__What needs to be done__: Write out each line beneath this one exactly as it reads.

• • • •

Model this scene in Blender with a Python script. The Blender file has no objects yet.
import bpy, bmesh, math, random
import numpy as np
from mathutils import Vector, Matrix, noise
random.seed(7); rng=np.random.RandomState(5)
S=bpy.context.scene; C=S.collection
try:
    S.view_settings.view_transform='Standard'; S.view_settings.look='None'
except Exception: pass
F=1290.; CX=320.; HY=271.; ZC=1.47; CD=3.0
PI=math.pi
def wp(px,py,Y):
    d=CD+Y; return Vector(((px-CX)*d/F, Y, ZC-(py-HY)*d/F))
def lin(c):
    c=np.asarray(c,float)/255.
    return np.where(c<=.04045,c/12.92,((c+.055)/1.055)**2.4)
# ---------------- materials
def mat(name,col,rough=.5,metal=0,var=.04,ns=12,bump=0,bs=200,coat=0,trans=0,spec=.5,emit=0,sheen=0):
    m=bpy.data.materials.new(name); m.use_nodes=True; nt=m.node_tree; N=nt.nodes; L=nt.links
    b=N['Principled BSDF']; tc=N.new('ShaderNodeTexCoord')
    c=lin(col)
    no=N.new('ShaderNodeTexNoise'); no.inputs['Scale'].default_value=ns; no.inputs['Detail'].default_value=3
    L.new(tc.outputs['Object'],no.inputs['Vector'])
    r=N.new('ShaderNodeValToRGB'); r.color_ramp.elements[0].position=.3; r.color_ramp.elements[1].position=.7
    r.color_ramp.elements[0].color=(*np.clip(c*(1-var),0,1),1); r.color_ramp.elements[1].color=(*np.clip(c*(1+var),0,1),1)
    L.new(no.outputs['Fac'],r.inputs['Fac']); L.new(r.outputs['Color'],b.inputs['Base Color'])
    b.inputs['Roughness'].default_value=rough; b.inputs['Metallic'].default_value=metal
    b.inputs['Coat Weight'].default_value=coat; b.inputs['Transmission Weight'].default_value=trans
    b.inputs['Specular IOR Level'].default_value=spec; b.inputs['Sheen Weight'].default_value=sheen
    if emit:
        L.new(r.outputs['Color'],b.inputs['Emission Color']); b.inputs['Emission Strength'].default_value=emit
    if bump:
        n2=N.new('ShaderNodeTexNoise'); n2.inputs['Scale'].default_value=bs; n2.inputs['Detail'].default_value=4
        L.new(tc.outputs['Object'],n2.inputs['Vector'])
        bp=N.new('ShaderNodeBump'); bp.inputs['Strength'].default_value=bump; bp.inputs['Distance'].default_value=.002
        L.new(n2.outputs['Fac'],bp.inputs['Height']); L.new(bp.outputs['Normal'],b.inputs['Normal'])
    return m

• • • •

__Expected output__:
Model this scene in Blender with a Python script. The Blender file has no objects yet.
import bpy, bmesh, math, random
import numpy as np
from mathutils import Vector, Matrix, noise
random.seed(7); rng=np.random.RandomState(5)
S=bpy.context.scene; C=S.collection
try:
    S.view_settings.view_transform='Standard'; S.view_settings.look='None'
except Exception: pass
F=1290.; CX=320.; HY=271.; ZC=1.47; CD=3.0
PI=math.pi
def wp(px,py,Y):
    d=CD+Y; return Vector(((px-CX)*d/F, Y, ZC-(py-HY)*d/F))
def lin(c):
    c=np.asarray(c,float)/255.
    return np.where(c<=.04045,c/12.92,((c+.055)/1.055)**2.4)
# ---------------- materials
def mat(name,col,rough=.5,metal=0,var=.04,ns=12,bump=0,bs=200,coat=0,trans=0,spec=.5,emit=0,sheen=0):
    m=bpy.data.materials.new(name); m.use_nodes=True; nt=m.node_tree; N=nt.nodes; L=nt.links
    b=N['Principled BSDF']; tc=N.new('ShaderNodeTexCoord')
    c=lin(col)
    no=N.new('ShaderNodeTexNoise'); no.inputs['Scale'].default_value=ns; no.inputs['Detail'].default_value=3
    L.new(tc.outputs['Object'],no.inputs['Vector'])
    r=N.new('ShaderNodeValToRGB'); r.color_ramp.elements[0].position=.3; r.color_ramp.elements[1].position=.7
    r.color_ramp.elements[0].color=(*np.clip(c*(1-var),0,1),1); r.color_ramp.elements[1].color=(*np.clip(c*(1+var),0,1),1)
    L.new(no.outputs['Fac'],r.inputs['Fac']); L.new(r.outputs['Color'],b.inputs['Base Color'])
    b.inputs['Roughness'].default_value=rough; b.inputs['Metallic'].default_value=metal
    b.inputs['Coat Weight'].default_value=coat; b.inputs['Transmission Weight'].default_value=trans
    b.inputs['Specular IOR Level'].default_value=spec; b.inputs['Sheen Weight'].default_value=sheen
    if emit:
        L.new(r.outputs['Color'],b.inputs['Emission Color']); b.inputs['Emission Strength'].default_value=emit
    if bump:
        n2=N.new('ShaderNodeTexNoise'); n2.inputs['Scale'].default_value=bs; n2.inputs['Detail'].default_value=4
        L.new(tc.outputs['Object'],n2.inputs['Vector'])
        bp=N.new('ShaderNodeBump'); bp.inputs['Strength'].default_value=bump; bp.inputs['Distance'].default_value=.002
        L.new(n2.outputs['Fac'],bp.inputs['Height']); L.new(bp.outputs['Normal'],b.inputs['Normal'])
    return m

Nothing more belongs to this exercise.